**Dataset extract**
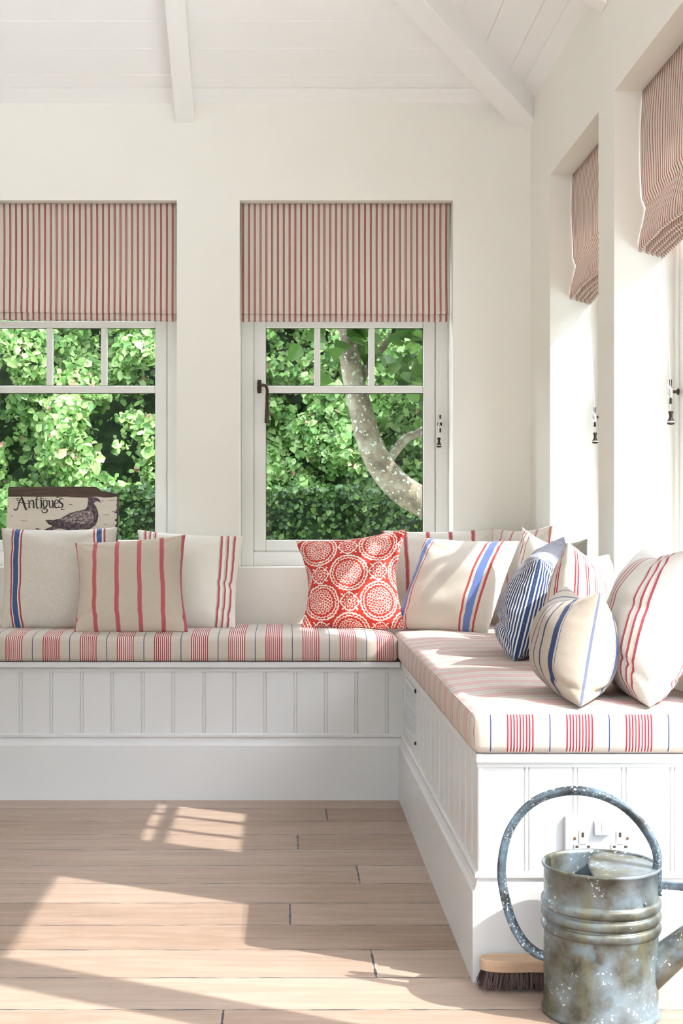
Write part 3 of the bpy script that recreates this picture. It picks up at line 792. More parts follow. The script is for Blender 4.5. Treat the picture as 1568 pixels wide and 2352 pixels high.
def pillow(corners, T, mat, label, seed=0, conc=(.05, .05, .03), n=44, wr=1.0, pw=.62, extra=None, crease=None, dog=.0):
    TL, TR, BR, BL = [Vector(c) for c in corners]
    right = ((TR - TL) + (BR - BL)); up = ((TL - BL) + (TR - BR)); N = right.cross(up).normalized()
    size = right.length / 2
    S = [math.sin((i / n * 2 - 1) * math.pi / 2) * .75 + (i / n * 2 - 1) * .25 for i in range(n + 1)]
    ct, cs, cb = conc
    pts = {0: [], 1: []}
    for side in (0, 1):
        for j in range(n + 1):
            for i in range(n + 1):
                u, v = S[i], S[j]
                uu = u * (1 - cs * (1 - v * v) ** 1.3 * abs(u) ** 1.5)
                cv = ct if v > 0 else cb
                vv = v * (1 - cv * (1 - u * u) ** 1.3 * abs(v) ** 1.5)
                uu += .010 * noise.noise(Vector((seed, v * 3, u)))
                vv += .008 * noise.noise(Vector((u * 3, seed, 2)))
                a, b = (uu + 1) / 2, (vv + 1) / 2
                p = TL * (1 - a) * b + TR * a * b + BR * a * (1 - b) + BL * (1 - a) * (1 - b)
                eu, ev = max(0, 1 - abs(u) ** 2.4), max(0, 1 - abs(v) ** 2.4)
                h = T / 2 * (eu ** pw) * (ev ** pw) * (1 + .16 * (-v) * (1 - v * v))
                edge = (eu * ev) ** .4
                wsum = 0
                for ci, (cu, cvv) in enumerate(((-1, 1), (1, 1), (1, -1), (-1, -1))):
                    du, dv = (u - cu), (v - cvv); r = math.hypot(du, dv); an = math.atan2(abs(dv), abs(du) + 1e-6)
                    wsum += math.sin(an * 13 + seed * 1.7 + ci * 2.1 + side + 2.5 * noise.noise(Vector((u * 2, v * 2, seed + ci)))) * math.exp(-(r / .62) ** 2) * min(1, r / .25)
                w_ = .0042 * wsum * wr + .006 * noise.noise(Vector((u * 2.2 + seed, v * 2.2, side * 5.0))) * wr
                # puckers along the seams
                near = math.exp(-((1 - max(abs(u), abs(v))) / .16) ** 2)
                tcoord = v if abs(u) > abs(v) else u
                w_ += .0022 * near * wr * math.sin(tcoord * 26 + seed * 3 + 3 * noise.noise(Vector((tcoord * 4, seed, 7))))
                if crease:
                    for (cu0, cv0, slope, dep, wid, ext) in crease:
                        d_ = (v - cv0) - slope * (u - cu0)
                        w_ -= dep * math.exp(-(d_ / wid) ** 2) * math.exp(-((u - cu0) / ext) ** 2)
                h += w_ * edge
                h = max(h, .0004) if 0 < i < n and 0 < j < n else 0
                p = p + N * (h if side == 0 else -h)
                if p.z < .5485: p.z = .5485 + (p.z - .5485) * .1
                pts[side].append(p)
    UV = [[None] * ((n + 1) ** 2) for _ in (0, 1)]
    for side in (0, 1):
        U = {}; Vv = {}
        for j in range(n + 1):
            L = [0.0]
            for i in range(n): L.append(L[-1] + (pts[side][j * (n + 1) + i + 1] - pts[side][j * (n + 1) + i]).length)
            for i in range(n + 1): U[i, j] = L[i] / max(L[-1], 1e-6)
        for i in range(n + 1):
            L = [0.0]
            for j in range(n): L.append(L[-1] + (pts[side][(j + 1) * (n + 1) + i] - pts[side][j * (n + 1) + i]).length)
            for j in range(n + 1): Vv[i, j] = L[j] / max(L[-1], 1e-6)
        for j in range(n + 1):
            for i in range(n + 1): UV[side][j * (n + 1) + i] = (U[i, j], Vv[i, j])
    verts = list(pts[0]); idx = {}
    for j in range(n + 1):
        for i in range(n + 1):
            k = j * (n + 1) + i
            if 0 < i < n and 0 < j < n: idx[k] = len(verts); verts.append(pts[1][k])
            else: idx[k] = k
    faces = []; uvs = []
    for j in range(n):
        for i in range(n):
            q = [j * (n + 1) + i, j * (n + 1) + i + 1, (j + 1) * (n + 1) + i + 1, (j + 1) * (n + 1) + i]
            faces.append(q); uvs += [UV[0][a] for a in q]
            faces.append([idx[a] for a in reversed(q)]); uvs += [UV[1][a] for a in reversed(q)]
    o = add_mesh('scatter_cushion', verts, faces, mat, smooth=True, uvs=uvs)
    # sewn edge
    order = [j * (n + 1) for j in range(n + 1)] + [n * (n + 1) + i for i in range(1, n + 1)] + [j * (n + 1) + n for j in range(n - 1, -1, -1)] + [i for i in range(n - 1, -1, -1)]
    return tag(o, label, 'cushion')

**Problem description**
Quote the data above in full, leaving out the pictures it holds.

**Result of this exercise**
Write part 3 of the bpy script that recreates this picture. It picks up at line 792. More parts follow. The script is for Blender 4.5. Treat the picture as 1568 pixels wide and 2352 pixels high.
def pillow(corners, T, mat, label, seed=0, conc=(.05, .05, .03), n=44, wr=1.0, pw=.62, extra=None, crease=None, dog=.0):
    TL, TR, BR, BL = [Vector(c) for c in corners]
    right = ((TR - TL) + (BR - BL)); up = ((TL - BL) + (TR - BR)); N = right.cross(up).normalized()
    size = right.length / 2
    S = [math.sin((i / n * 2 - 1) * math.pi / 2) * .75 + (i / n * 2 - 1) * .25 for i in range(n + 1)]
    ct, cs, cb = conc
    pts = {0: [], 1: []}
    for side in (0, 1):
        for j in range(n + 1):
            for i in range(n + 1):
                u, v = S[i], S[j]
                uu = u * (1 - cs * (1 - v * v) ** 1.3 * abs(u) ** 1.5)
                cv = ct if v > 0 else cb
                vv = v * (1 - cv * (1 - u * u) ** 1.3 * abs(v) ** 1.5)
                uu += .010 * noise.noise(Vector((seed, v * 3, u)))
                vv += .008 * noise.noise(Vector((u * 3, seed, 2)))
                a, b = (uu + 1) / 2, (vv + 1) / 2
                p = TL * (1 - a) * b + TR * a * b + BR * a * (1 - b) + BL * (1 - a) * (1 - b)
                eu, ev = max(0, 1 - abs(u) ** 2.4), max(0, 1 - abs(v) ** 2.4)
                h = T / 2 * (eu ** pw) * (ev ** pw) * (1 + .16 * (-v) * (1 - v * v))
                edge = (eu * ev) ** .4
                wsum = 0
                for ci, (cu, cvv) in enumerate(((-1, 1), (1, 1), (1, -1), (-1, -1))):
                    du, dv = (u - cu), (v - cvv); r = math.hypot(du, dv); an = math.atan2(abs(dv), abs(du) + 1e-6)
                    wsum += math.sin(an * 13 + seed * 1.7 + ci * 2.1 + side + 2.5 * noise.noise(Vector((u * 2, v * 2, seed + ci)))) * math.exp(-(r / .62) ** 2) * min(1, r / .25)
                w_ = .0042 * wsum * wr + .006 * noise.noise(Vector((u * 2.2 + seed, v * 2.2, side * 5.0))) * wr
                # puckers along the seams
                near = math.exp(-((1 - max(abs(u), abs(v))) / .16) ** 2)
                tcoord = v if abs(u) > abs(v) else u
                w_ += .0022 * near * wr * math.sin(tcoord * 26 + seed * 3 + 3 * noise.noise(Vector((tcoord * 4, seed, 7))))
                if crease:
                    for (cu0, cv0, slope, dep, wid, ext) in crease:
                        d_ = (v - cv0) - slope * (u - cu0)
                        w_ -= dep * math.exp(-(d_ / wid) ** 2) * math.exp(-((u - cu0) / ext) ** 2)
                h += w_ * edge
                h = max(h, .0004) if 0 < i < n and 0 < j < n else 0
                p = p + N * (h if side == 0 else -h)
                if p.z < .5485: p.z = .5485 + (p.z - .5485) * .1
                pts[side].append(p)
    UV = [[None] * ((n + 1) ** 2) for _ in (0, 1)]
    for side in (0, 1):
        U = {}; Vv = {}
        for j in range(n + 1):
            L = [0.0]
            for i in range(n): L.append(L[-1] + (pts[side][j * (n + 1) + i + 1] - pts[side][j * (n + 1) + i]).length)
            for i in range(n + 1): U[i, j] = L[i] / max(L[-1], 1e-6)
        for i in range(n + 1):
            L = [0.0]
            for j in range(n): L.append(L[-1] + (pts[side][(j + 1) * (n + 1) + i] - pts[side][j * (n + 1) + i]).length)
            for j in range(n + 1): Vv[i, j] = L[j] / max(L[-1], 1e-6)
        for j in range(n + 1):
            for i in range(n + 1): UV[side][j * (n + 1) + i] = (U[i, j], Vv[i, j])
    verts = list(pts[0]); idx = {}
    for j in range(n + 1):
        for i in range(n + 1):
            k = j * (n + 1) + i
            if 0 < i < n and 0 < j < n: idx[k] = len(verts); verts.append(pts[1][k])
            else: idx[k] = k
    faces = []; uvs = []
    for j in range(n):
        for i in range(n):
            q = [j * (n + 1) + i, j * (n + 1) + i + 1, (j + 1) * (n + 1) + i + 1, (j + 1) * (n + 1) + i]
            faces.append(q); uvs += [UV[0][a] for a in q]
            faces.append([idx[a] for a in reversed(q)]); uvs += [UV[1][a] for a in reversed(q)]
    o = add_mesh('scatter_cushion', verts, faces, mat, smooth=True, uvs=uvs)
    # sewn edge
    order = [j * (n + 1) for j in range(n + 1)] + [n * (n + 1) + i for i in range(1, n + 1)] + [j * (n + 1) + n for j in range(n - 1, -1, -1)] + [i for i in range(n - 1, -1, -1)]
    return tag(o, label, 'cushion')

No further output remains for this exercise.